Menciono, para terminar, un punto sobre Schmitt y las necesidades de la izquierda cubana actual. Existen hoy varias corrientes de interpretación en torno a la obra de Schmitt que abren espacio para una relectura que intentaría privilegiar una potencialidad democrática en su pensamiento político y jurídico, según las cuales ese pensamiento sería recuperable desde perspectivas de izquierdas —de marcado sesgo anti-liberal, debe apuntarse. No soy de quienes se suscriben a esas tendencias. Descreo de que un pensamiento concebido contra la democracia pueda ser “reciclado” —lo cual siempre implica, se lo quiera o no, una cierta purga de las condicionamientos y contenidos históricos de dicho pensamiento (cosa de la que ya advertía, en relación con Gramsci, en mi anterior carta)— y ser puesto en función de la democracia que ese pensamiento negó de entrada.
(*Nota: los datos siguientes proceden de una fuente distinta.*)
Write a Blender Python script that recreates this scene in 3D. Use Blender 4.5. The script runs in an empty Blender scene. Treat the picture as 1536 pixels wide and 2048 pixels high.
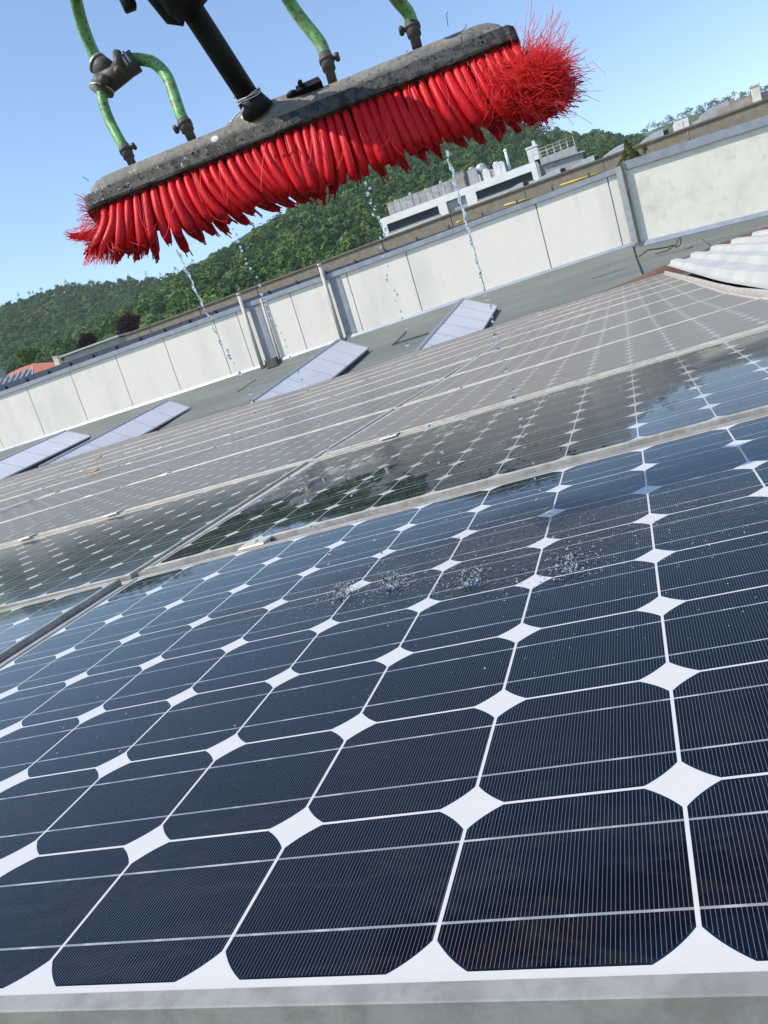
import bpy, bmesh, math, random
import numpy as np
from mathutils import Matrix, Vector
random.seed(7); rng = np.random.default_rng(11)
SC = bpy.context.scene; COL = SC.collection
PI = math.pi
# ------------------------------------------------------------------ frames
W = np.array([[0.999623783, -0.000450733282, -0.0274242454],
              [0.0, 0.999864963, -0.0164333571],
              [0.0274279491, 0.0164271746, 0.999488797]])       # first panel's plane -> world
R = np.array([[0.90692312, 0.27572579, -0.31853686],
              [-0.23779055, -0.28912056, -0.92728904],
              [-0.34777306, 0.91672493, -0.19664513]])          # panel plane -> camera (x right, y down, z ahead)
FPX = 1569.9
CAMP = np.array([0.0384697, -0.28669103, 0.28664972])
ZR = 10.0                                                        # height of the roof above the ground
OFF = np.array([0, 0, ZR])
CAMW = W @ CAMP + OFF
def P2W(p): return W @ np.asarray(p, float) + OFF
def ray(u, v): return W @ (R.T @ np.array([(u - 768) / FPX, (v - 1024) / FPX, 1.0]))
def at(u, v, d): return CAMW + ray(u, v) * d
def onY(u, v, Y):
    r = ray(u, v); return CAMW + r * ((Y - CAMW[1]) / r[1])
# ------------------------------------------------------------------ camera
cam = bpy.data.cameras.new('camera'); camo = bpy.data.objects.new('camera', cam); COL.objects.link(camo)
cam.sensor_fit = 'AUTO'; cam.sensor_width = 36; cam.lens = 36 * FPX / 2048
cam.clip_start = 0.02; cam.clip_end = 6000
WR = W @ R.T
M = Matrix.Identity(4)
for i in range(3):
    M[i][0] = WR[i, 0]; M[i][1] = -WR[i, 1]; M[i][2] = -WR[i, 2]; M[i][3] = CAMW[i]
camo.matrix_world = M
SC.camera = camo
# ------------------------------------------------------------------ sky, sun, exposure
SUN_EL, SUN_AZ = 47.8, 238.0                                      # azimuth clockwise from +Y
sd = Vector((math.sin(math.radians(SUN_AZ)) * math.cos(math.radians(SUN_EL)),
             math.cos(math.radians(SUN_AZ)) * math.cos(math.radians(SUN_EL)), math.sin(math.radians(SUN_EL))))
wd = bpy.data.worlds.new('World'); SC.world = wd; wd.use_nodes = True
nt = wd.node_tree; nt.nodes.clear()
sky = nt.nodes.new('ShaderNodeTexSky'); sky.sky_type = 'NISHITA'; sky.sun_disc = False
sky.sun_elevation = math.radians(SUN_EL); sky.sun_rotation = math.radians(SUN_AZ)
sky.altitude = 200; sky.air_density = 1.0; sky.dust_density = 0.05; sky.ozone_density = 2.2
bg = nt.nodes.new('ShaderNodeBackground'); bg.inputs['Strength'].default_value = 0.12
wo = nt.nodes.new('ShaderNodeOutputWorld')
nt.links.new(sky.outputs[0], bg.inputs[0]); nt.links.new(bg.outputs[0], wo.inputs[0])
sl = bpy.data.lights.new('sun', 'SUN'); sl.energy = 2.9; sl.angle = math.radians(0.5); sl.color = (1, 0.92, 0.80)
so = bpy.data.objects.new('sun', sl); COL.objects.link(so); so.rotation_euler = sd.to_track_quat('Z', 'Y').to_euler()
so.location = (-6, -6, 30)
SC.view_settings.view_transform = 'Standard'; SC.view_settings.look = 'None'
SC.view_settings.exposure = 0.9; SC.view_settings.gamma = 1.0
SC.cycles.max_bounces = 8; SC.cycles.transparent_max_bounces = 12
SC.cycles.caustics_reflective = False; SC.cycles.caustics_refractive = False
HAZE = 0.00014
# ------------------------------------------------------------------ object helpers
def tag(o, label=None, cat=None, group=None, kind=None):
    if label: o['label'] = label
    if cat: o['category'] = cat
    if group: o['group'] = group
    if kind: o['kind'] = kind
    return o
def empty(name, loc=(0, 0, 0), mat=None):
    o = bpy.data.objects.new(name, None); COL.objects.link(o); o.empty_display_size = 0.05
    if mat is not None: o.matrix_world = mat
    else: o.location = loc
    return o
class MB:
    def __init__(s): s.v = []; s.f = []; s.m = []; s.smooth = []
    def add(s, vs, fs, mi=0, smooth=False):
        b = len(s.v); s.v.extend([tuple(map(float, p)) for p in vs])
        for f in fs: s.f.append(tuple(b + i for i in f)); s.m.append(mi); s.smooth.append(smooth)
        return s
    def box(s, a, b, mi=0):
        x0, y0, z0 = a; x1, y1, z1 = b
        vs = [(x0, y0, z0), (x1, y0, z0), (x1, y1, z0), (x0, y1, z0), (x0, y0, z1), (x1, y0, z1), (x1, y1, z1), (x0, y1, z1)]
        return s.add(vs, [(0, 3, 2, 1), (4, 5, 6, 7), (0, 1, 5, 4), (1, 2, 6, 5), (2, 3, 7, 6), (3, 0, 4, 7)], mi)
    def hexa(s, lo, hi, mi=0):
        return s.add(list(lo) + list(hi), [(0, 3, 2, 1), (4, 5, 6, 7), (0, 1, 5, 4), (1, 2, 6, 5), (2, 3, 7, 6), (3, 0, 4, 7)], mi)
    def prism(s, sect0, sect1, mi=0, smooth=False, cap=True):
        n = len(sect0); fs = [(i, (i + 1) % n, n + (i + 1) % n, n + i) for i in range(n)]
        s.add(list(sect0) + list(sect1), fs, mi, smooth)
        if cap: s.add(sect0, [tuple(range(n))[::-1]], mi); s.add(sect1, [tuple(range(n))], mi)
        return s
    def loft(s, rings, mi=0, smooth=True, cap=True):
        n = len(rings[0]); vs = [p for r in rings for p in r]; fs = []
        for k in range(len(rings) - 1):
            for i in range(n): fs.append((k * n + i, k * n + (i + 1) % n, (k + 1) * n + (i + 1) % n, (k + 1) * n + i))
        if cap: fs.append(tuple(range(n))[::-1]); fs.append(tuple((len(rings) - 1) * n + i for i in range(n)))
        return s.add(vs, fs, mi, smooth)
    def tube(s, path, rad, n=10, mi=0, cap=True, wob=None):
        path = [np.asarray(p, float) for p in path]; m = len(path)
        if np.isscalar(rad): rad = [rad] * m
        t = [path[min(i + 1, m - 1)] - path[max(i - 1, 0)] for i in range(m)]
        t = [q / (np.linalg.norm(q) + 1e-12) for q in t]
        a = np.cross(t[0], [0.31, 0.2, 0.93]); a /= np.linalg.norm(a); rings = []
        for i in range(m):
            a = a - t[i] * (a @ t[i]); a /= np.linalg.norm(a); b = np.cross(t[i], a)
            rr = [rad[i] * (1 if wob is None else wob[k % len(wob)]) for k in range(n)]
            rings.append([path[i] + rr[k] * (a * math.cos(2 * PI * k / n) + b * math.sin(2 * PI * k / n)) for k in range(n)])
        return s.loft(rings, mi, True, cap)
    def cyl(s, a, b, r, n=16, mi=0, r2=None): return s.tube([a, b], [r, r if r2 is None else r2], n, mi)
    def ball(s, c, r, mi=0, nu=8, nv=6, sc=(1, 1, 1)):
        c = np.asarray(c, float); rings = []
        for j in range(1, nv):
            th = PI * j / nv
            rings.append([c + r * np.array([sc[0] * math.sin(th) * math.cos(2 * PI * i / nu), sc[1] * math.sin(th) * math.sin(2 * PI * i / nu), sc[2] * math.cos(th)]) for i in range(nu)])
        vs = [p for q in rings for p in q] + [c + [0, 0, r * sc[2]], c - [0, 0, r * sc[2]]]; fs = []
        for k in range(nv - 2):
            for i in range(nu): fs.append((k * nu + i, (k + 1) * nu + i, (k + 1) * nu + (i + 1) % nu, k * nu + (i + 1) % nu))
        T = len(vs) - 2; B = T + 1; L = (nv - 2) * nu
        for i in range(nu): fs.append((T, i, (i + 1) % nu)); fs.append((B, L + (i + 1) % nu, L + i))
        return s.add(vs, fs, mi, True)
    def mesh(s, name, mats):
        me = bpy.data.meshes.new(name); me.from_pydata(s.v, [], s.f)
        if not isinstance(mats, (list, tuple)): mats = [mats]
        for m in mats: me.materials.append(m)
        me.polygons.foreach_set('material_index', s.m); me.polygons.foreach_set('use_smooth', s.smooth); me.update()
        return me
    def build(s, name, mats, parent=None, loc=None, normals=False):
        me = s.mesh(name, mats)
        if normals:
            bm = bmesh.new(); bm.from_mesh(me); bmesh.ops.recalc_face_normals(bm, faces=bm.faces); bm.to_mesh(me); bm.free()
        o = bpy.data.objects.new(name, me); COL.objects.link(o)
        if parent: o.parent = parent
        if loc is not None: o.location = loc
        return o
def local(parent, p):
    return np.array(parent.matrix_world.inverted() @ Vector(p)) if False else np.asarray(p) - np.array(parent.matrix_world.translation)
def bulk(name, V, F, mat, cols=None, parent=None, smooth=False):
    """big mesh from numpy arrays; F is (n,k)"""
    me = bpy.data.meshes.new(name); V = np.ascontiguousarray(V, np.float32); F = np.ascontiguousarray(F, np.int32)
    k = F.shape[1]
    me.vertices.add(len(V)); me.vertices.foreach_set('co', V.ravel())
    me.loops.add(F.size); me.loops.foreach_set('vertex_index', F.ravel())
    me.polygons.add(len(F)); me.polygons.foreach_set('loop_start', np.arange(0, F.size, k, dtype=np.int32))
    me.polygons.foreach_set('use_smooth', np.full(len(F), smooth))
    if cols is not None:
        ca = me.color_attributes.new('tint', 'FLOAT_COLOR', 'POINT'); c4 = np.ones((len(V), 4), np.float32); c4[:, :3] = cols
        ca.data.foreach_set('color', c4.ravel())
    me.materials.append(mat); me.update(); me.validate()
    o = bpy.data.objects.new(name, me); COL.objects.link(o)
    if parent: o.parent = parent
    return o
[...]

No es cuestión de resemantizar “palabras” (“putas”, “cabecitas negras”, pueden ser y han sido resemantizadas), se trata aquí de algo distinto, que atañe a construcciones conceptuales, de las que ningún elemento se puede aislar del resto sin que el conjunto pierda coherencia o, peor aún, se derrumbe todo el andamiaje teórico que constituye su armazón.

Para mí, el conflicto es un elemento nuclear de la política, que puede procesarse de varios modos, no así el antagonismo entre “amigos y enemigos”. Reconocer la existencia del conflicto es un punto de partida del pensamiento y la práctica democráticos. Creo, y lo he dicho antes, que derrotar al enemigo es también derrotar la ética que lo sostiene.

No creo que aporten nada a la revolución en Cuba los devaneos “democráticos” de cierta izquierda sobre Schmitt, ni ninguna defensa “revolucionaria” de algo así como un estado de excepción permanente en “defensa del socialismo”. Creo, por el contrario, que la mejor defensa de la revolución es la apuesta, decidida y plena, por la democracia, y la afirmación, entera, de la República.

En ello, la reivindicación y defensa del pluralismo político como elemento constitutivo de lo democrático —y no como concesión o “acomodo” para cuando las condiciones lo permitan—, la afirmación efectiva —también en el plano jurídico— de la diversidad social y cultural, el libre desenvolvimiento del pensamiento crítico, el compromiso con la ciencia, la construcción de poder desde abajo, de veras “popular”, la democratización del mundo del trabajo, la crítica abierta contra todo tipo de arbitrariedad (y subrayo esto porque observo defensas de la arbitrariedad en nombre del derecho del Estado a defenderse), la clara fundamentación de la interdependencia entre igualdad social (justicia social, y crítica de la desigualdad) y la igualdad política, la lucha abierta contra todo tipo de desigualdades y discriminaciones, son los valores que nos pueden hacer defender una izquierda cubana que preserve para sí la posibilidad de ganar batallas decisivas en el largo siglo XXI que nos aguarda.

A la espera de nuevas oportunidades para la reflexión y el intercambio, y agradeciéndote una vez más esta de ahora,

Un abrazo de Julio César Guanche.

[1] Texto publicado originalmente en la revista Patrias https://www.patrias-actosyletras.com/guanche-otra-carta-a-yassel-padr%C3%B3n?fbclid=IwAR2vQwsmeLV44hX_8ntDmzN8jVv8VUtb0FNfrS9FrY0QiFat5Ml61cw9u8U

[2] Citado en Antoni Domènech,El eclipse de la fraternidad: Una revisión republicana de la tradición socialista, Madrid, Akal, 2019—Nota de la Redacción de Patrias.

[3] Citado en Julio César Guanche, Estado, participación y política en Cuba: diseño institucional y práctica política tras la Reforma Constitucional de 1992, Buenos Aires, CLACSO (Colección Becas de Investigación), 2013, p. 39. —Nota de la Redacción de Patrias.